New York voter beware
The Working Families Party is seeing one of a political organization’s deepest fears being realized in Rensselaer County: a hostile takeover by another party.
It’s the latest assault on third parties, this time from the Republican side. This political intrigue is all the more reason that New York should end its practice of allowing third parties to cross-endorse candidates.
As the Times Union’s Kenneth Crowe II reports, Rensselaer County Republicans — on the opposite end of the political spectrum from the liberal Working Families Party — are accomplishing this infiltration by getting GOP supporters in the Independence Party to shift their enrollment to the WFP. With sufficient numbers, they’d be able to ensure that local Republican candidates also win the Working Families ballot line, potentially drawing votes from WFP loyalists who vote the ballot line without researching the candidates.
The attempted mischief stems from an attack that the Democratic Party, at the urging of Gov. Andrew Cuomo, has waged on third parties on another front.
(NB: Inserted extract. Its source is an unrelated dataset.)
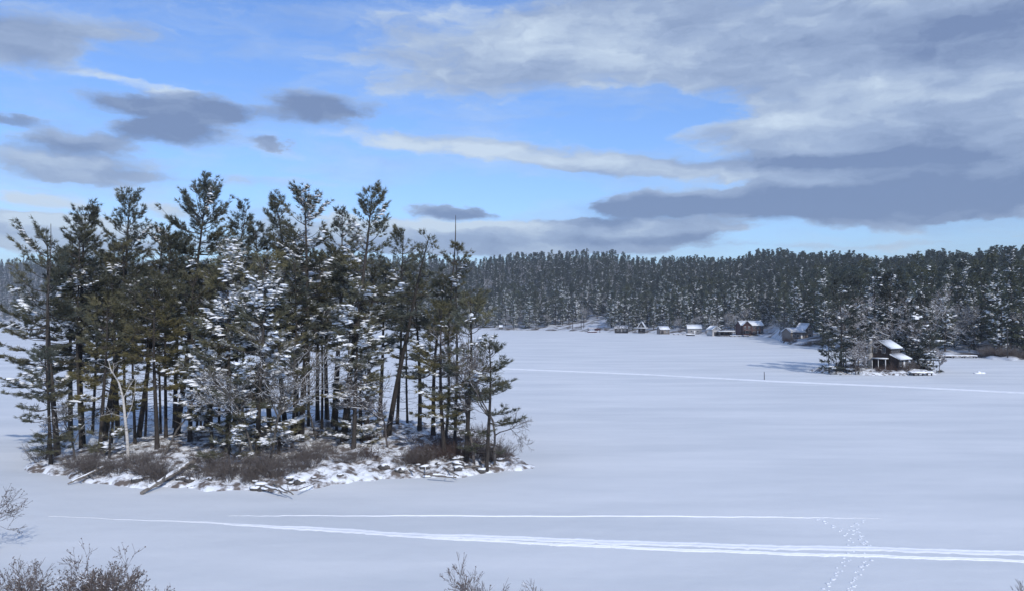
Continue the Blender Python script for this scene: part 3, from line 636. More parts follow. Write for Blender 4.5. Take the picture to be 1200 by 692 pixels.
# red brown house
h=place('house',878,396,R_(8),'red brown two storey house with a snowy roof and front gable on the far shore','house',1.0)
gable(h,14.,8,4.6,7.,'redbrown'); h2=h
a=Acc(); prism(a,[(-6.6,-.5),(-1.4,-.5),(-1.4,4.9),(-4,7.0),(-6.6,4.9)],0,2,1,-5.6,-4.02); obj('gable_wing',a.mesh('gable_wing',M['redbrown']),h)
r,s=Acc(),Acc()
for sg in (-1,1):
    A=np.array([-4+sg*3.,4.6]);B=np.array([-4,7.1]); 
    prism(r,[tuple(A),tuple(B),tuple(B+[0,.14]),tuple(A+[0,.14])],0,2,1,-6.,-3.0); prism(s,[tuple(A+[0,.142]),tuple(B+[0,.142]),tuple(B+[0,.40]),tuple(A+[0,.40])],0,2,1,-5.95,-3.02)
rf=obj('wing_roof',r.mesh('wing_roof',M['shingle']),h); obj('snow_cover',s.mesh('snow',M['roofsnow']),rf)
for x in (1,3.5,6): win(h,x,3.6,1.2,1.2,-4)
for x in (1,6): win(h,x,1.2,1.2,1.2,-4)
for x in (-5.3,-2.7): win(h,x,3.6,1,1.3,-5.6)
win(h,-4,1.3,1.8,1.4,-5.6); door(h,3.4,0,1,2.1,-4,'white')
a=Acc(); box(a,-7.5,7.5,-8.4,-5.65,1.9,2.05); 
for x in (-7.4,-3.5,0,3.5,7.3): box(a,x-.08,x+.08,-8.3,-8.14,-.6,2.9)
box(a,-7.4,7.4,-8.3,-8.2,2.8,2.9); obj('deck',a.mesh('deck',M['wood']),h)
HOUSES.append((846,912,350,412))
# boathouse with opening
h=place('boathouse',836,396,R_(90+10),'pale grey boathouse with arched snowy roof and dark boat opening','boathouse',.3)
gable(h,8,5.,3.2,4.9,'pale',snow=.3); door(h,0,0,2.9,2.0,-4.,'dark','x','boat_opening'); win(h,0,3.7,1.0,.8,-4.,'x')
h=place('covered_dock',850,392,R_(5),'low open dock shelter under a thick white roof beside the pale boathouse','dock shelter',.2)
a,s=Acc(),Acc(); box(a,-4,4,-2.4,2.4,1.9,2.1); rf=obj('roof',a.mesh('roof',M['wood']),h); box(s,-3.9,3.9,-2.35,2.35,2.102,2.5); obj('snow_cover',s.mesh('snow',M['roofsnow']),rf)
for x in (-3.8,-1.3,1.3,3.8):
    for y in (-2.2,2.2): a=Acc(); box(a,x-.09,x+.09,y-.09,y+.09,-.3,1.9); obj('post',a.mesh('post',M['dark']),h)
a=Acc(); box(a,-4,4,1.9,2.1,.2,1.89); obj('back_panel',a.mesh('back_panel',M['dark']),h)
a=Acc(); box(a,-4.2,4.2,-2.8,1.8,.15,.32); obj('dock_deck',a.mesh('deck',M['wood']),h); HOUSES.append((825,868,376,412))
# small boathouse
h=place('boathouse',777,431,R_(14),'small tan boathouse with white sloping roof and dark doorway left of the red brown house','boathouse',.3)
gable(h,6.5,5.5,2.4,4.1,'tan',snow=.3); door(h,-1.8,0,1.7,1.8,-2.75,'dark','y','boat_opening'); win(h,1.4,1.4,.9,.8,-2.75); HOUSES.append((762,795,418,452))
# cottage behind, pale
h=place('house',813,430,R_(-5),'grey house with pale roof half hidden by trees behind the shore','house')
gable(h,9,7,3.2,5.4,'grey'); win(h,-2,1.8,1.1,1.1,-3.5); win(h,2,1.8,1.1,1.1,-3.5); door(h,0,0,1,2.1,-3.5,'white'); HOUSES.append((800,826,412,445))
h=place('cottage',728,456,R_(-6),'low dark cottage with a thinly snowed grey roof on the far shore','cottage',.6)
gable(h,9,6,2.3,4.1,'dark',snow=.03); win(h,-2.4,1.3,1.1,.9,-3); win(h,2.4,1.3,1.1,.9,-3); door(h,0,0,1,2,-3,'grey'); HOUSES.append((712,742,445,480))
h=place('cottage',752,448,R_(75),'dark lodge with steep white gable roof between the low cottage and small boathouse','cottage',.8)
gable(h,6,4.2,3.2,6.2,'dark',snow=.3); win(h,0,1.6,1,1,-3,'x'); win(h,0,3.6,.8,.8,-3,'x'); a,s=Acc(),Acc(); box(a,-5.5,-3.1,-4.4,4.4,2.3,2.42); r_=obj('porch_roof',a.mesh('porch_roof',M['wood']),h); box(s,-5.45,-3.1,-4.35,4.35,2.422,2.8); obj('snow_cover',s.mesh('snow',M['roofsnow']),r_)
for y in (-4.2,0,4.2): a=Acc(); box(a,-5.4,-5.2,y-.1,y+.1,-.5,2.3); obj('porch_post',a.mesh('post',M['wood']),h)
HOUSES.append((738,765,435,475))
h=place('boat_shelter',696,470,R_(0),'boat shelter with a white flat roof and dark red canvas side by the open slope','boat shelter',.15)
a,s=Acc(),Acc(); prism(a,[(-3.6,2.3),(3.6,2.0),(3.6,2.15),(-3.6,2.45)],0,2,1,-1.8,1.8); r_=obj('roof',a.mesh('roof',M['darkred']),h); prism(s,[(-3.6,2.452),(1.2,2.252),(1.2,2.5),(-3.6,2.75)],0,2,1,-1.75,1.75); obj('snow_cover',s.mesh('snow',M['roofsnow']),r_)
for x in (-3.4,3.4):
    for y in (-1.6,1.6): a=Acc(); box(a,x-.08,x+.08,y-.08,y+.08,-.3,2.0); obj('post',a.mesh('post',M['dark']),h)
a=Acc(); box(a,.4,3.3,-1.3,1.3,1.15,1.95); obj('canvas_side',a.mesh('canvas',M['darkred']),h)
HOUSES.append((643,714,450,540))
# boat under the shelter and others
def boat(px,Y,L,rz,label,hull='dark',z=.05,cover=True):
    o=place('boat',px,Y,rz,label,'boat',z); a=Acc(); n=9; V=[];Q=[]
    for i in range(n):
        t=i/(n-1); x=(t-.5)*L; w=L*.16*(1-max(0,(t-.5)*2)**2.4)+.02; hh=.55+.2*t**2
        for yy,zz in ((-w,hh),(-w*.8,.15),(0,0),(w*.8,.15),(w,hh)): V.append((x,yy,zz))
    for i in range(n-1):
        for j in range(4): Q.append((i*5+j,i*5+j+1,(i+1)*5+j+1,(i+1)*5+j))
    a.add(V,[(0,1,2),(0,2,4),(2,3,4)],Q); obj('hull',a.mesh('hull',M[hull],False),o)
    s=Acc(); V=[];Q=[]
    for i in range(n):
        t=i/(n-1); x=(t-.5)*L*.98; w=(L*.16*(1-max(0,(t-.5)*2)**2.4))*.98; hh=.55+.2*t**2
        for yy,zz in ((-w,hh-.03),(-w*.6,hh+.18),(0,hh+.25),(w*.6,hh+.18),(w,hh-.03)): V.append((x,yy,zz))
    for i in range(n-1):
        for j in range(4): Q.append((i*5+j,(i+1)*5+j,(i+1)*5+j+1,i*5+j+1))
    s.add(V,None,Q); obj('snow_cover',s.mesh('snow',M['snow'],True),o); return o
boat(694,466,5.5,R_(8),'red hulled boat under snow beneath the boat shelter','darkred')
boat(809,396,4.2,R_(170),'dark overturned looking boat frozen in by the bare tree on the far shore','dark')
boat(892,388,4.5,R_(160),'dark boat drawn up before the red brown house','dark')
# grey-white house on the point
h=place('house',934,302,R_(20),'pale grey house with steep snowy gable behind brush on the point','house',1.3)
gable(h,8,6,3.0,4.6,'tan',snow=.3,x0=-6); 
a=Acc(); prism(a,[(2.05,-.5),(6,-.5),(6,4.2),(4.02,6.4),(2.05,4.2)],0,2,1,-3.4,3.2); obj('gable_wing',a.mesh('gable_wing',M['tan']),h)
r,s=Acc(),Acc()
for sg in (-1,1):
    A=np.array([4.02+sg*2.4,3.85]);B=np.array([4.02,6.5]); prism(r,[tuple(A),tuple(B),tuple(B+[0,.14]),tuple(A+[0,.14])],0,2,1,-3.8,3.6); prism(s,[tuple(A+[0,.142]),tuple(B+[0,.142]),tuple(B+[0,.45]),tuple(A+[0,.45])],0,2,1,-3.75,3.55)
rf=obj('wing_roof',r.mesh('wing_roof',M['shingle']),h); obj('snow_cover',s.mesh('snow',M['roofsnow']),rf)
for x in (-4.5,-2.2): win(h,x,1.7,1.1,1.1,-3)
win(h,4.02,1.6,1.6,1.3,-3.4); win(h,4.02,4.3,1,.9,-3.4); door(h,0,0,1,2.1,-3,'white'); HOUSES.append((912,960,262,318))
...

Mr. Cuomo and the Legislature,
now run entirely by Democrats, changed the rules under which parties secure automatic ballot lines. Where they used to have to get 50,000 votes in the gubernatorial race every four years, they now have to get 130,000 votes, or 2 percent of votes cast, in presidential and gubernatorial elections — that is, every two years. Without an automatic ballot line, they have to circulate petitions to get their candidates onto ballots, and the thresholds for that, too, have gone up.
The November election knocked the Independence, Green, and Libertarian parties off the ballot, because they didn’t reach the new higher threshold. Left on the ballot are the Democratic, Republican, Conservative and Working Families parties.
The Independence party has typically been controlled by Republicans. With no automatic Independence line anymore, Rensselaer County Republicans, who can count on Conservative endorsements, have their sights on the WFP, which typically endorses Democrats.
We’ve long argued that allowing candidates to have multiple ballot lines invites corruption. There are counterarguments: The WFP, for example, says its endorsement enables it to push Democratic candidates to take more progressive positions. But cross-endorsements aren’t always so philosophically based. Over the decades in New York, some third parties have used the promise of an extra ballot line to secure patronage jobs — making their endorsements just sleazy political bribes.
Ending cross-endorsements would also discourage hostile takeovers like the one playing out in Rensselaer County. And that would be for the better. Parties should put up their own candidates who stand for what the parties believe in. Elections should be contests of ideas, not just numbers. And nobody should campaign under a deceptive banner.
Until the state Legislature fixes this, it’s up to voters to look beyond ballot lines at what candidates really stand for. So for now, caveat suffragator — voter beware — goes double in Rensselaer County.